Abstract
Abstract
Both laboratory experiments and field tests indicate that waterflooding with low salinity brine can improve oil recovery. The brine composition and the extent of dilution along with the oil phase and rock properties are all important in the process. Two consolidated reservoir cores with permeability of about 600 md were waterflooded up to 5 cycles by injection of high salinity formation brine of 29,690 ppm, low salinity brine of 1,479 ppm, and two concentrations of sodium chloride. Each core was tested with two crude oils. Either the more viscous crude oil or a viscous mineral oil was used to establish the desired initial water saturation at which mixed wettability was subsequently induced by adsorption from crude oil at reservoir temperature. Displacement tests showed that tertiary recovery from mixed wettability cores by injection of the low salinity brine was significantly higher (7 to 14% OOIP) than given by injection of the high salinity brine. Increased oil recovery was accompanied by slight change in the pH of the effluent brine and sharp increase in the pressure drop across the cores followed by slower decline. No clay was observed in the production stream and the oil/brine interface in the oil/brine separator was clear.
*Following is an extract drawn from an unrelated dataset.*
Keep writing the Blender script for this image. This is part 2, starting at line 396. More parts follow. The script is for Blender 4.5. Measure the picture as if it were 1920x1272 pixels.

No tertiary response occurred when the injection brine was changed to 8000 ppm NaCl solution. Further lowering to 1500 ppm NaCl resulted in 13% OOIP recovery. An additional 4% OOIP recovery was obtained by injection of low salinity brine. For a core that gave strong tertiary response, after replacement of crude oil by refined oil there was only slight recovery and small pressure response to low salinity brine flooding, even though the core was mixed wet because an adsorbed film still remained on the rock surface. Reversion to crude oil as the oil phase restored strong tertiary recovery and pressure response. A large increase in oil recovery was observed for secondary recovery by injection of low versus high salinity brine. Increase in pressure drop across the core was closely related to increase in oil recovery for both secondary and tertiary modes.
Introduction
The question of the effect of the salinity of injection brine on oil recovery was raised at least 65 years ago. Smith (1942) mentioned that initial studies with Kansas crude oil and cores showed no significant difference in recoveries for brine versus fresh water. Documented results for recovery of Bradford crude oil and sandstones with a range of permeabilities showed recoveries overall to be less for fresh water than for a brine of 40% higher viscosity (Smith 1942). The difference was ascribed to clay swelling. However, Martin (1959) observed increased recovery of heavy oil through injection of fresh water and suggested that the effects of clay swelling and emulsification were possible causes. Bernard (1967) concluded from laboratory tests on recovery of mineral oil that swelling clays and/or dispersion accompanied by increased pressure drop resulted in additional oil production by injection of fresh water or 1,000 ppm NaCl. In studies of recovery of crude oils, it was demonstrated that differences in mono- and divalent ion concentration in brine can affect oil recovery by spontaneous imbibition and by waterflooding and that the direction of change could depend on the crude oil (Jadhunandan and Morrow, 1995; Yildiz and Morrow, 1996; Morrow et al, 1998; Yildiz et al., 1999). Tang and Morrow (1997, 1999) obtained higher oil recovery by waterflooding with low salinity brine (LSB) down to salt concentrations that fall in the category of fresh water (up to about 1000 ppm) for both outcrop and reservoir rocks. Laboratory tests showed that necessary conditions for improved oil recovery by LSB flooding included the presence of clays, crude oil, and an initial water saturation. Tang and Morrow (1999) hypothesized that the mechanism of improved recovery involved mobilization of oil by limited release of clay from the rock surface.